June 23, 2004 at 8:40 am
I have a column that is varchar (255) and need to change it to text. That's the easy part. The column is in a table that contains a sequence number that tracks the number of rows because the column must be concatanated together for display. The original database was version 6.5 that did not have a text datatype so the work around was to take the input and chop it into 255 lengths and use the sequence number to concatenate all the rows within the sequence in to a single paragraph. I now want to change the varchar 255 into a text field and delete all the code required to chop it into multiple row lengths and store a single row as text. I was using the following code but ran into a problem in that you can't declare a variable as text for the cursor.

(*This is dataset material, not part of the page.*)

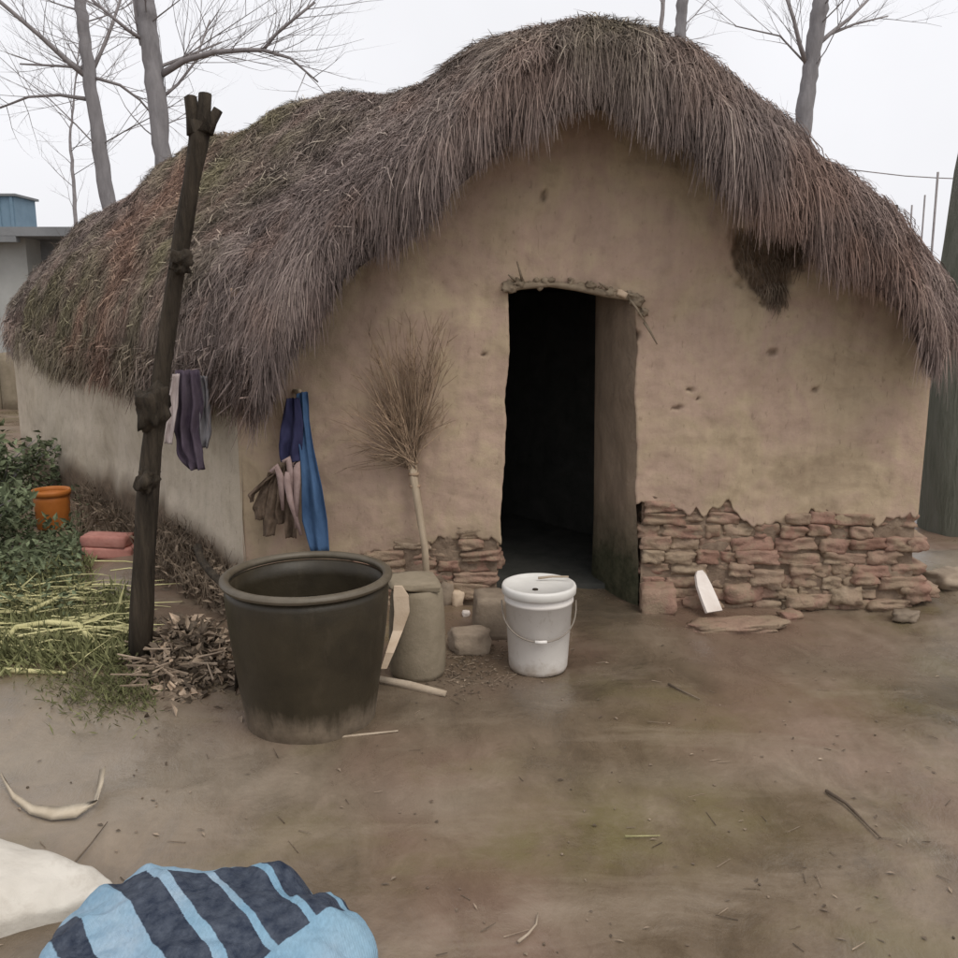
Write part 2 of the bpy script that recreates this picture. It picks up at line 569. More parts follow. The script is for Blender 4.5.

DECLARE memo_cursor SCROLL CURSOR FOR
select Policy_Base,
Policy_Suffix,
Line_Number,
Comments
from #tmp_tbl
OPEN memo_cursor
DECLARE @Policy_Base varchar(14),
@Policy_Suffix int,
@Line_Number int,
@Comments varchar (250),
@entered_by int,
@entered_date datetime,
@tmp_comment varchar (255), --cannot use as local variable
@tmp_line_num int,
@tmp_base varchar(14),
@tmp_suffix int,
@status int
FETCH NEXT FROM memo_cursor INTO @Policy_Base,
@Policy_Suffix, @Line_Number,
@comments
WHILE (@@FETCH_STATUS = 0)
begin
if (isdate(left(@comments,19)) = 1) -- first line of sequence contains the date
begin
select @tmp_line_num = @Line_Number
end
else
begin
update #tmp_tbl set comments = comments + @comments where policy_base = @policy_base and policy_Suffix = @policy_suffix and line_number = @tmp_line_num
end
FETCH NEXT FROM memo_cursor INTO @Policy_Base,
@Policy_Suffix, @Line_Number,
@comments
end
close memo_cursor
deallocate memo_cursor
My thoughts are to save the text into a table and reference it, but not sure if that is the best course of action. Any advise is appreciated.
June 23, 2004 at 9:05 am
Hi,
Maybe I do not understand you correctly but…
Why not run true the whole cursor, built your @comments string and insert it after the cursor close?
Regards,
Leon Bakkers
June 23, 2004 at 9:43 am
The problem is that you can't declare a variable in win 2000 of datatype text: at least that's my understanding?
June 23, 2004 at 2:19 pm
I did find an answer after much searching:
update memo set comments = cast(comments as varchar (8000)) + @comments where policy_base
= @policy_base and policy_Suffix = @policy_suffix and line_number = @tmp_line_num
select @tmp_line_num
In essence I cast the column as a varchar(8000) and this allowed me to concatenate the 2 varchars and do a set into the comment column which is a text field. Thanks very much for your response to the question and after much research on the web, came to the understanding that this is a very troublesome datatype to work with in sql server.
June 24, 2004 at 7:52 am
AT ALL COSTS !!!! do not use TEXT !!!
1. It is extremely slow for large databases.
2. The text is stored seperately and referenced by a pointerle.
3. It prevents point in time recovery
4. Is not easily accessed using ODBC
Stick to using varchar(8000) or if you are storing whole documents store them in a subdirectory on your disk and store the path to the data in the tab
June 24, 2004 at 9:51 am
Thank you very much. I was not aware of all the limitations of using it. I certainly was aware of the difficulty of some of the problems of working with it in not having a variable text for script. There may be no way around it at this point, but I will make double sure we can live without it. Thanks again for your input.